Noront expects to have between 1,000 and 1,500 workers on site during the three years it will take to build the Sault facility, which will eventually employ more than 500 permanent staff.
"Driving the chrome ore down to Nakina, railing it from Nakina to Sault Ste. Marie, producing it in Sault Ste. Marie and sending it on a barge to the U.S. customers, we believe we can produce that ferrochrome for about 60 cents a pounds, doing all that work," Flewelling said.
At the current price for ferrochrome on the U.S. market, $1.40, that would produce annual revenue of almost $1 billion Canadian.
And that's just the first step of Noront's plan, using a Sault workforce of 300 to 400 workers. The company wants to eventually double its production as the market allows.
"You can see an outstanding multi-billion-dollar business per year, for a hundred years," Flewelling said.
Want to read more stories about business in the North? Subscribe to our newsletter.
In May, Noront chose Sault Ste. Marie as the future home of its ferrochrome processing facility, selecting the Sault over Timmins, Thunder Bay and Sudbury. The Sault facility will process ore from the Ring of Fire metals camp in Ontario's James Bay Lowlands.
Chrome is used in every piece of stainless steel produced in the world, but no chrome is made in North America.
"In fact, there is only one other small chrome producer in North and South America, so all the chrome that's supplied for the U.S. stainless business comes from primarily either South Africa or Kazakhstan," Flewelling said.
Chromium facilities in those two countries are primarily powered by coal.
"We want to take about half that market. Right now that market is around 500,000 to 600,000 tonnes, depending on the year. We want to produce 280,000 tonnes of ferrochrome a year here in Sault Ste. Marie," he said.

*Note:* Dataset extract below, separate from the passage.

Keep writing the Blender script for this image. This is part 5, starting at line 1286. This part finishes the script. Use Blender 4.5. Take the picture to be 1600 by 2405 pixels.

"The Ring of Fire deposits are the best-quality chrome deposits in the world, bar none.
"Right now, the key thing that we have to get resolved is the path to the Ring of Fire, which is the road network which will connect the communities who are our partners... to the infrastructure which exists in Northern Ontario."
Power requirements for the Sault Ste. Marie operation will be enormous. The completed plant will need 325 megawatts of electricity. The first stage will require about 200 megawatts, Flewelling said.
"When it's built, it will be the largest single user of power in Ontario.... We're hoping to do that in Sault Ste. Marie using power that goes to waste right now."
Flewelling mentioned that his late mother is from Sault Ste. Marie and his grandfather is from Garden River First Nation.
Other speakers at Friday's Chamber of Commerce luncheon included Guillermo Moreno, president of Tenaris Canada; Catherine Cobden, president of Canadian Steel Producers Association; Mathew Wilson, vice president policy and government relations, Canadian Manufacturers and Exporters; Gary Mar, president and chief executive officer, Petroleum Services Association of Canada; amd Shannon Joseph, vice president of government relations, Canadian Association of Petroleum Producers. Perrin Beatty, president and chief executive officer of the Canadian Chamber of Commerce, spoke to the gathering via a pre-recorded video.